In Brazil, the Superintendencia de Seguros Privados (SUSEP), recently released a statement reiterating that it does not believe the Brazilian market is at risk to the factors at play in the U.S. crisis.  In support of its position, SUSEP noted that the investment of reserves of Brazilian insurance companies is rigidly and strictly controlled by SUSEP and such reserves may not be invested in “high risk” products.  SUSEP also noted that the strong growth in the Brazilian insurance market that has been seen since the beginning of the year continued in August, with premiums (excluding health) in the first 8 months of the year totaling 17.3% more than the same period the prior year.

In El Salvador, the Asociacion Salvadorena de Empresas de Seguros (ASES) recently confirmed that the 14 insurance companies operating in the country have sufficient solvency to meet any obligations.  ASES’ executive director, Raul Betancourt, noted that technical reserves had increased 11% in the first half of 2008 and further commented that he did not believe the financial crisis would have a significant affect on the insurance market in El Salvador.  Mr. Betancourt explained that the Salvadorian insurance market makes up only a small part of the national economy and engages a disproportionately wealthy client base in the country that is largely isolated economically from the majority of the population.  As a result, he believes, existing insureds are able to withstand economic pressures and are unlikely to cancel policies even when money becomes tight for much of the population.  Therefore, ASES expects the insurance market in El Salvador to continue to grow this year at a rate of 5-6%.

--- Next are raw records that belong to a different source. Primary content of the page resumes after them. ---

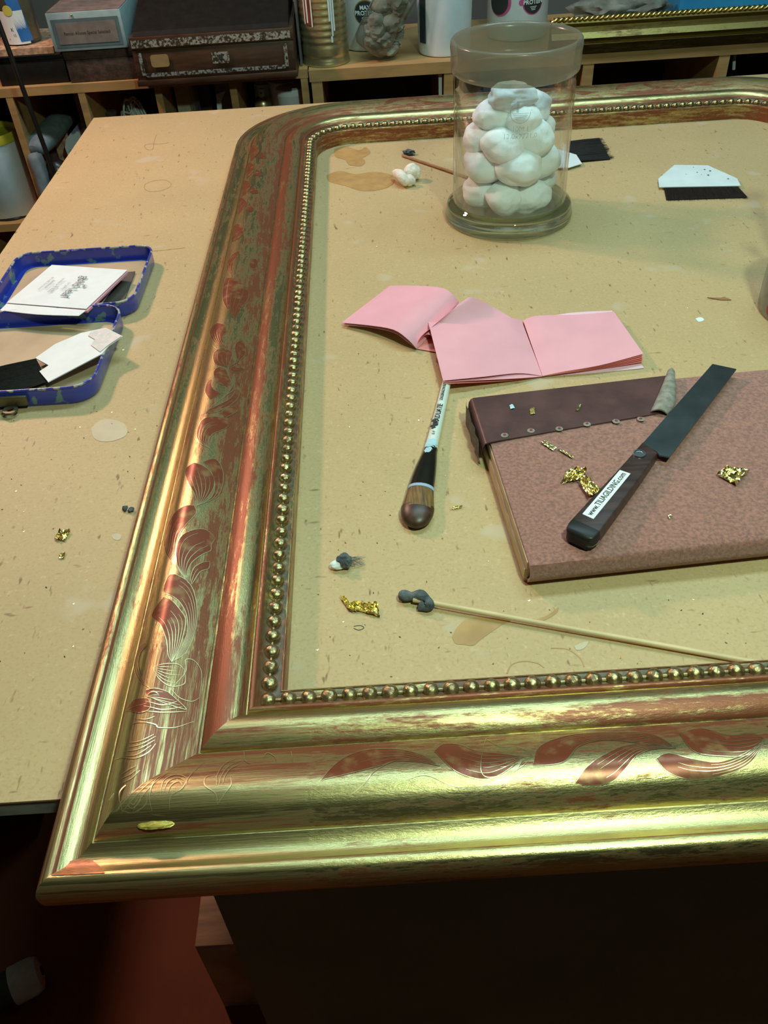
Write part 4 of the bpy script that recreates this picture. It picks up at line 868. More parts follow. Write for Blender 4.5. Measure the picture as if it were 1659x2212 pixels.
# ------------------------------------------------------------------ swabs and cotton wads
sw = thing('cotton_swab', T(1200, 1370), 'long bamboo skewer with blackened cotton tip, in front of the cushion', 'swab')
obj('skewer', tube(cr([T(893, 1295, .004), T(1200, 1352, .0035), T(1665, 1437, .0022)], 16), .0018, 10), mt['stick'], sw)
obj('swab_tip', join(tube(cr([T(862, 1285, .004), T(885, 1288, .0045), T(908, 1286, .006), T(926, 1300, .005), T(922, 1312, .0028), T(905, 1307, .003)], 24), [.0022]+[.0034+.0006*math.sin(i*.9) for i in range(23)]+[.002], 10)), mt['greycotton'], sw, smooth=60)
s2 = thing('cotton_swab', T(930, 355), 'short brown skewer with black tip behind the cotton jar', 'swab')
obj('skewer', tube([T(870, 336, .002), T(975, 371, .0025), T(1010, 383, .0025)], .0019, 8), mt['stickdark'], s2)
obj('swab_tip', ico(T(883, 329, .004), .0062, 3, .5, 2.2, (1.3, .7, .6), 3), mt['greycotton'], s2)
w1 = thing('cotton_wad', T(745, 1218), 'small blackened cotton wad with white end near the beaded edge', 'cotton wad')
obj('wad', ico(T(744, 1212, .005), .0052, 3, .35, 2, (1, 1.1, .85), 4), mt['greycotton'], w1)
obj('clean_end', ico(T(731, 1220, .0035), .0042, 3, .25, 2, (1.5, .8, .8), 5), mt['cotton'], w1)
hz_ = []
for k in range(26):
    a = T(752, 1212, .003)+Vector((0, rnd.uniform(-.003, .003), 0)); b = T(rnd.uniform(765, 792), rnd.uniform(1203, 1222), .002)
    hz_.append(tube(cr([a, a.lerp(b, .5)+Vector((0, rnd.uniform(-.002, .002), .001)), b], 5), .00012, 4))
obj('loose_fibres', join(*hz_), mt['greycotton'], w1)['kind'] = 'stuff'
tag(obj('cotton_wad', join(tube(cr([T(850, 373, .009), T(866, 380, .013), T(880, 400, .004)], 10), [.0025, .004, .0055, .0065, .007, .0072, .007, .0066, .006, .005, .003], 14), ico(T(890, 372, .011), .0105, 3, .25, 2, (1, .9, 1), 8), ico(T(884, 390, .007), .0085, 3, .25, 2, (1, .8, .9), 9)), mt['offcotton'], smooth=80), 'twisted off-white cotton wad on the board left of the glass jar', 'cotton wad')
tag(obj('cotton_wad', join(ico(T(270, 1098, .002), .0022, 2, .5, 2, (1, 1.2, .7), 11), ico(T(283, 1100, .002), .0022, 2, .5, 2, (1, 1.2, .7), 12)), mt['greycotton'], smooth=60), 'tiny grey fluff on the board left of the frame', 'fluff')

# ------------------------------------------------------------------ gilder's tips
def tip(label, card, hair, z, nm_seed, ztop=None, hz2=None):
    t = thing('gilders_tip', T(*card[0]), label, 'gilding brush', 'gilders tips')
    zt = ztop or [z]*len(card)
    c = obj('card_handle', slab(([T(x, y, k) for (x, y), k in zip(card, zt)], [list(range(len(card)))]), .0009), mt['card'], t, smooth=0)
    r0, r1, f1, f0 = hair; hs = []; rr = random.Random(nm_seed)
    hzs = hz2 or (z-.0012, z-.0012, .0012, .0012)
    A, B, D, E = [T(*p, k) for p, k in zip((r0, r1, f1, f0), hzs)]
    for k in range(240):
        u = rr.random(); a = A.lerp(B, u)+Vector((0, 0, rr.uniform(-.0004, .0002))); b = E.lerp(D, min(1.02, max(-.02, u+rr.uniform(-.015, .015)))); b = a+(b-a)*rr.uniform(.86, 1.04)
        hs.append(tube([a, a.lerp(b, .5)+Vector((0, 0, .0004)), b], [.00035, .0003, .00012], 4))
    core = slab(patch([A, E+(A-E)*.08], [B, D+(B-D)*.08], 6, 6), .0005)
    obj('hair', join(core, *hs), mt['hair'], t, smooth=0)['kind'] = 'stuff'
    return t, c
t1, c1 = tip('white card gilding tip with black hair, alone on the board right of the jar', [(1422, 386), (1457, 356), (1529, 357), (1592, 385), (1600, 401), (1424, 404)], ((1434, 402), (1590, 399), (1616, 428), (1440, 434)), .004, 1)
sp = []
for px, py, r in ((1522, 366, .0012), (1534, 369, .0014), (1506, 372, .0009), (1530, 378, .0015), (1515, 377, .0006), (1573, 386, .0012), (1498, 361, .0007), (1482, 376, .0006)):
    sp.append(mv(disc2(r, 10), T(px, py, .00425)))
obj('ink_spots', join(*sp), mt['ink'], c1, smooth=0)
t2, c2 = tip('gilding tip half hidden behind the cotton jar, dark hair showing', [(1150, 352), (1190, 362), (1228, 362), (1257, 353), (1245, 334), (1205, 322), (1168, 330)], ((1228, 350), (1230, 305), (1300, 297), (1326, 343)), .004, 2)
t3, c3 = tip('gilding tip with peeling white card resting in the blue tin', [(76, 773), (119, 743), (175, 719), (228, 708), (265, 726), (235, 746), (220, 764), (104, 825), (85, 802), (105, 789)], ((78, 775), (103, 823), (-30, 870), (-40, 800)), .012, 3, [.010+.0125*(x-76)/189 for x in (76, 119, 175, 228, 265, 235, 220, 104, 85, 105)], (.009, .009, .004, .004))
c3.data.materials.append(mt['paper'])
sc3 = [T(x, y, .0107+.0125*(x-76)/189) for x, y, z in ((196, 716, .0185), (228, 709, .020), (263, 726, .0225), (234, 745, .021), (216, 760, .0198), (196, 745, .0185), (205, 733, .019), (190, 725, .018))]
obj('torn_paper', poly(sc3), M('torn_card_paper', (.80, .70, .66), .5, col2=(.55, .6, .6), scale=220), c3, smooth=0)

# ------------------------------------------------------------------ blue hinged tin
tn = thing('blue_tin', T(200, 700), 'open hinged blue enamel tin with chipped rims, left of the frame', 'tin')
def tray(x0, x1, y0, y1, h, r, nm, parent):
    o = rrect(x0, x1, y0, y1, r); i_ = rrect(x0+.0012, x1-.0012, y0+.0012, y1-.0012, r-.001)
    rings = [([(p[0]+(.5*(x0+x1)-p[0])*.02, p[1]+(.5*(y0+y1)-p[1])*.02) for p in o], .0), (o, .003), (o, h-.001)]
    n = len(o); V, F = [], []
    for pts, z in rings+[(i_, h-.001), (i_, .0018)]:
        V += [Vector((p[0], p[1], z+.0003)) for p in pts]
    for k in range(4):
        for j in range(n): F.append([k*n+j, k*n+(j+1) % n, (k+1)*n+(j+1) % n, (k+1)*n+j])
    F += [list(range(n))[::-1], [4*n+j for j in range(n)]]
    t = obj(nm, (V, F), mt['blue'], parent, smooth=50)
    rim = [Vector((p[0], p[1], h)) for p in rrect(x0+.0004, x1-.0004, y0+.0004, y1-.0004, r)]
    obj('rolled_rim', tube(rim+[rim[0]], .0013, 8), mt['bluerim'], t, smooth=60)
    i2 = rrect(x0+.007, x1-.007, y0+.007, y1-.007, max(r-.006, .004))
    return t, i2
tb, _ = tray(-.402, -.2465, .7985, .936, .017, .020, 'tin_base', tn)
tl, i2 = tray(-.418, -.2545, .642, .794, .018, .022, 'tin_lid', tn)
obj('lid_lining', poly([(p[0], p[1], .0028) for p in i2]), mt['tinlin'], tl, smooth=0)
obj('base_lining', poly([(p[0], p[1], .0028) for p in rrect(-.394, -.254, .8065, .928, .012)]), mt['tinlin'], tb, smooth=0)
obj('hinge', tube([(-.37, .7962, .016), (-.28, .7962, .016)], .0016, 8), mt['brass'], tn)
lp = T(22, 868, .010)
brz = M('dark_bronze', (.13, .11, .06), .45, .6, var=.2)
lt = obj('latch', box((lp.x, .6395, .010), (.030, .004, .009), .0008), brz, tn)
obj('latch_loop', mv(lathe([(.0035, 0), (.0068, 0), (.0072, .001), (.0066, .002), (.0035, .002)], 10, (0, 0, 0), True), (lp.x, .632, .004)), brz, lt)
# in the tin's back tray: dark card, pink tissue and the white leaf book on top
tag(obj('card_sheet', slab(([T(*p) for p in ((100, 600, .005), (292, 586, .005), (258, 676, .005), (6, 676, .005))], [[0, 1, 2, 3]]), .001), mt['darkcard'], smooth=0), 'dark brown card sheet under the white leaf book in the tin', 'card')
tag(obj('tissue_leaf', slab(([T(*p) for p in ((150, 600, .0075), (246, 618, .010), (205, 674, .0065), (22, 674, .0065))], [[0, 1, 2, 3]]), .0012), mt['palepink'], smooth=0), 'pale pink tissue leaves peeping out under the white leaf book', 'tissue')
wb = thing('leaf_book', T(130, 630, .008), 'white gold-leaf book lying skew in the back of the blue tin', 'leaf book')
q4 = [T(112, 572, .014), T(275, 583, .0165), T(186, 667, .0205), T(14, 654, .0195)]
obj('tissue_block', slab(([p-Vector((0, 0, .0012)) for p in (T(111, 573, .014), T(276, 584, .0165), T(188, 669, .0205), T(12, 655, .0195))], [[0, 1, 2, 3]]), .0022), mt['pink'], wb, smooth=0)
cv = obj('book_cover', slab((q4, [[0, 1, 2, 3]]), .0005), mt['paper'], wb, smooth=0)
obj('cover_flap', slab(patch([T(14, 656, .0195), T(100, 663, .0200), T(186, 670, .0205)], [T(0, 670, .0192), T(80, 679, .0190), T(170, 682, .0195)], 6, 3), .0004), mt['paper'], wb)
bx = (q4[2]-q4[1]).normalized(); by = Vector((0, 0, 1)).cross(bx).normalized()
def on_cover(vf, px, py): return xf(vf, frame_m(T(px, py, .0185)+Vector((0, 0, .0012)), bx, by, Vector((0, 0, 1))))
fx = []
obj('lettering', join(on_cover(text('gold leaf', .0150, .0001), 163, 620)), mt['greyink'], cv, smooth=0)
obj('small_print', join(*[on_cover(text(s, .0042), px, py) for s, px, py in (('booklet of 25 leaves', 122, 618), ('23 carat', 118, 626), ('extra thick', 108, 616), ('80 x 80 mm loose', 100, 614), ('for gilding', 143, 620))]), mt['greyink'], cv, smooth=0)
obj('drop_mark', join(on_cover(disc2(.0018, 12), 182, 620), on_cover(ring2(.0032, .0004, 0, 4.5), 182, 620)), mt['greyink'], cv, smooth=0)

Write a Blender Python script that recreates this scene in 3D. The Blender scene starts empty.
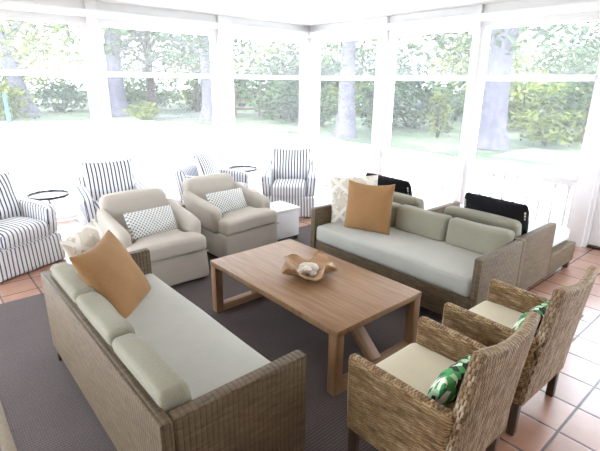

In Paraguay, the director of the Superintendencia de Seguros, Diego Martinez, recently stated that he believes the global financial crisis will have little impact on the Paraguayan insurance market because Paraguayan insurers hold very limited amounts of foreign assets.  Pedro Flecha, the president of the Asociacion de Administradores de Fondos de Pensiones, likewise stated that the crisis should have little affect on the country’s private pension system.

In Argentina, Fitch Ratings reports that, despite difficulties due to inflation and a decrease in investment returns, the insurance market has grown by an average of 12.8% annually over the last four years.  The recent Fitch report likewise states that prospects for Argentina’s insurance market in general look bright in large part due to insurers’ increasingly transparent policies and procedures, the unveiling of new and varied insurance products, and a geographic spreading of risks.

Regulators and commentators in Bolivia, Colombia and Ecuador have also recently predicted that the global economic crisis will not take a major toll on their domestic insurance markets, citing strict regulation of insurance companies’ reserves and investments and continuing strong growth trends.